## Your instructions
Faithfully return all lines, omitting every embedded picture.

..............................

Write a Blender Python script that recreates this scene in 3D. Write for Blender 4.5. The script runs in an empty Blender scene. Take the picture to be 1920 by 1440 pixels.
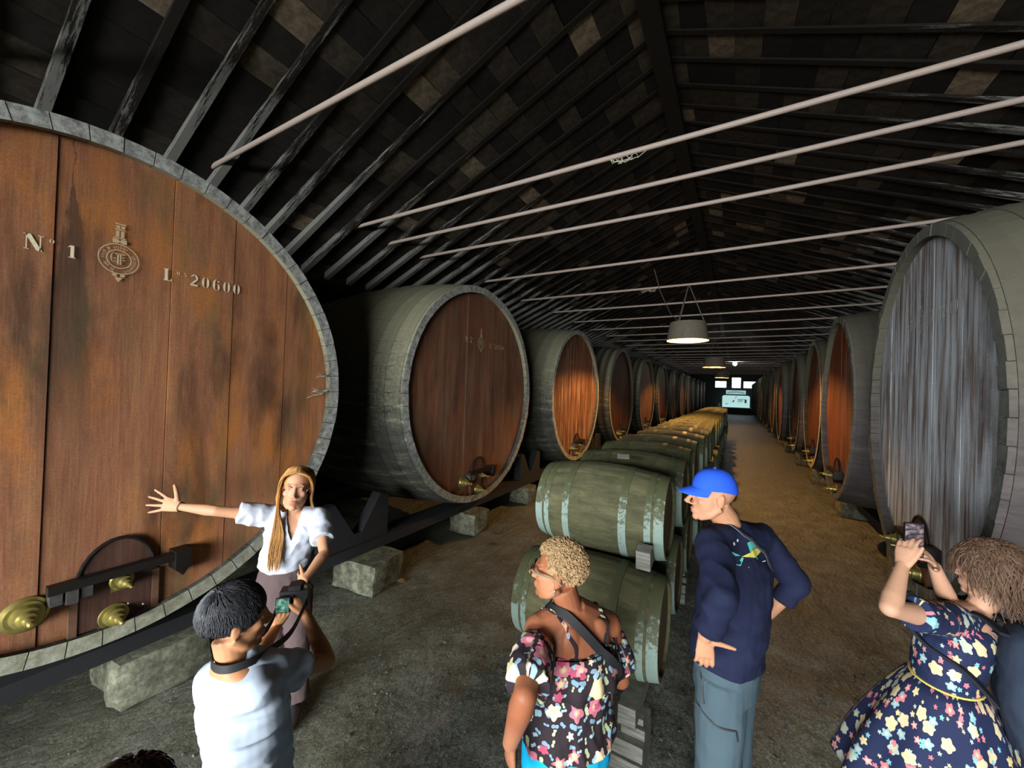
import bpy, bmesh, math, random
import numpy as np
from mathutils import Vector, Matrix, noise
from mathutils.bvhtree import BVHTree

random.seed(7)
rng = np.random.default_rng(7)
SC = bpy.context.scene
COL = SC.collection
R_ = math.radians
PI = math.pi

# ------------------------------------------------------------------ camera, light, exposure
CAM_LOC = Vector((0, 0, 2.2))
F_PX = 726.0
d1 = Vector(((1383 - 960) / F_PX, -(742 - 720) / F_PX, -1)).normalized()      # hall axis as the lens sees it
d2 = Vector(((960 + 285) / F_PX, (688 - 720) / F_PX, 1))
d2 = (d2 - d1 * d2.dot(d1)).normalized()
d3 = d2.cross(d1)
ROT = Matrix((d2, d1, d3))                                                    # camera axes to hall axes
cam_data = bpy.data.cameras.new('camera')
cam_data.sensor_width = 36
cam_data.lens = F_PX / 1920 * 36
cam_data.clip_start = 0.05
cam_data.clip_end = 200
cam = bpy.data.objects.new('camera', cam_data)
COL.objects.link(cam)
cam.matrix_world = Matrix.Translation(CAM_LOC) @ ROT.to_4x4()
SC.camera = cam

SC.view_settings.view_transform = 'Standard'
SC.view_settings.look = 'None'
SC.view_settings.gamma = 1
SC.view_settings.use_curve_mapping = False
SC.view_settings.exposure = 0.0

world = bpy.data.worlds.new('world')
SC.world = world
world.use_nodes = True
wn = world.node_tree
wbg = wn.nodes['Background']
sky = wn.nodes.new('ShaderNodeTexSky')
sky.sky_type = 'HOSEK_WILKIE'
sky.sun_direction = (0.3, -0.6, 0.75)
sky.turbidity = 4
wn.links.new(sky.outputs[0], wbg.inputs[0])
wbg.inputs[1].default_value = 0.6

def area(name, loc, target, sx, sy, power, color):
    l = bpy.data.lights.new(name, 'AREA')
    l.shape = 'RECTANGLE'; l.size = sx; l.size_y = sy; l.energy = power; l.color = color
    o = bpy.data.objects.new(name, l); COL.objects.link(o)
    o.location = loc
    o.rotation_euler = (Vector(target) - Vector(loc)).to_track_quat('-Z', 'Y').to_euler()
    return o
# daylight falling in through the wide open entrance behind the camera
DOOR_Y = -6.0
area('doorway_daylight', (-0.9, DOOR_Y - 6.0, 3.3), (-0.9, 0.5, 1.8), 17.0, 5.6, 13500, (0.93, 0.97, 1.0))

cy = SC.cycles
cy.max_bounces = 6; cy.diffuse_bounces = 4; cy.glossy_bounces = 2; cy.transmission_bounces = 2
cy.caustics_reflective = False; cy.caustics_refractive = False
cy.use_denoising = True
cy.sample_clamp_indirect = 4

# ------------------------------------------------------------------ helpers
def V(*a): return Vector(a)
def at(u, v, d):
    """point of the hall at depth d along the photograph's sight line"""
    return CAM_LOC + ROT @ (Vector(((u - 960) / F_PX, -(v - 720) / F_PX, -1)) * d)
def joint(u, v, prev, L, far=True):
    """point on a sight line at bone length L from the joint before it"""
    r = ROT @ Vector(((u - 960) / F_PX, -(v - 720) / F_PX, -1))
    o = CAM_LOC - prev
    a, b, c = r.dot(r), 2 * o.dot(r), o.dot(o) - L * L
    q = b * b - 4 * a * c
    s = math.sqrt(max(q, 0))
    return CAM_LOC + r * ((-b + (s if far else -s)) / (2 * a))
RGT = Vector((0.864, 0.503, 0)).normalized()
FWD = Vector((-0.504, 0.864, 0)).normalized()
UP = Vector((0, 0, 1))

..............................

## Full output
Write a Blender Python script that recreates this scene in 3D. Write for Blender 4.5. The script runs in an empty Blender scene. Take the picture to be 1920 by 1440 pixels.
import bpy, bmesh, math, random
import numpy as np
from mathutils import Vector, Matrix, noise
from mathutils.bvhtree import BVHTree

random.seed(7)
rng = np.random.default_rng(7)
SC = bpy.context.scene
COL = SC.collection
R_ = math.radians
PI = math.pi

# ------------------------------------------------------------------ camera, light, exposure
CAM_LOC = Vector((0, 0, 2.2))
F_PX = 726.0
d1 = Vector(((1383 - 960) / F_PX, -(742 - 720) / F_PX, -1)).normalized()      # hall axis as the lens sees it
d2 = Vector(((960 + 285) / F_PX, (688 - 720) / F_PX, 1))
d2 = (d2 - d1 * d2.dot(d1)).normalized()
d3 = d2.cross(d1)
ROT = Matrix((d2, d1, d3))                                                    # camera axes to hall axes
cam_data = bpy.data.cameras.new('camera')
cam_data.sensor_width = 36
cam_data.lens = F_PX / 1920 * 36
cam_data.clip_start = 0.05
cam_data.clip_end = 200
cam = bpy.data.objects.new('camera', cam_data)
COL.objects.link(cam)
cam.matrix_world = Matrix.Translation(CAM_LOC) @ ROT.to_4x4()
SC.camera = cam

SC.view_settings.view_transform = 'Standard'
SC.view_settings.look = 'None'
SC.view_settings.gamma = 1
SC.view_settings.use_curve_mapping = False
SC.view_settings.exposure = 0.0

world = bpy.data.worlds.new('world')
SC.world = world
world.use_nodes = True
wn = world.node_tree
wbg = wn.nodes['Background']
sky = wn.nodes.new('ShaderNodeTexSky')
sky.sky_type = 'HOSEK_WILKIE'
sky.sun_direction = (0.3, -0.6, 0.75)
sky.turbidity = 4
wn.links.new(sky.outputs[0], wbg.inputs[0])
wbg.inputs[1].default_value = 0.6

def area(name, loc, target, sx, sy, power, color):
    l = bpy.data.lights.new(name, 'AREA')
    l.shape = 'RECTANGLE'; l.size = sx; l.size_y = sy; l.energy = power; l.color = color
    o = bpy.data.objects.new(name, l); COL.objects.link(o)
    o.location = loc
    o.rotation_euler = (Vector(target) - Vector(loc)).to_track_quat('-Z', 'Y').to_euler()
    return o
# daylight falling in through the wide open entrance behind the camera
DOOR_Y = -6.0
area('doorway_daylight', (-0.9, DOOR_Y - 6.0, 3.3), (-0.9, 0.5, 1.8), 17.0, 5.6, 13500, (0.93, 0.97, 1.0))

cy = SC.cycles
cy.max_bounces = 6; cy.diffuse_bounces = 4; cy.glossy_bounces = 2; cy.transmission_bounces = 2
cy.caustics_reflective = False; cy.caustics_refractive = False
cy.use_denoising = True
cy.sample_clamp_indirect = 4

# ------------------------------------------------------------------ helpers
def V(*a): return Vector(a)
def at(u, v, d):
    """point of the hall at depth d along the photograph's sight line"""
    return CAM_LOC + ROT @ (Vector(((u - 960) / F_PX, -(v - 720) / F_PX, -1)) * d)
def joint(u, v, prev, L, far=True):
    """point on a sight line at bone length L from the joint before it"""
    r = ROT @ Vector(((u - 960) / F_PX, -(v - 720) / F_PX, -1))
    o = CAM_LOC - prev
    a, b, c = r.dot(r), 2 * o.dot(r), o.dot(o) - L * L
    q = b * b - 4 * a * c
    s = math.sqrt(max(q, 0))
    return CAM_LOC + r * ((-b + (s if far else -s)) / (2 * a))
RGT = Vector((0.864, 0.503, 0)).normalized()
FWD = Vector((-0.504, 0.864, 0)).normalized()
UP = Vector((0, 0, 1))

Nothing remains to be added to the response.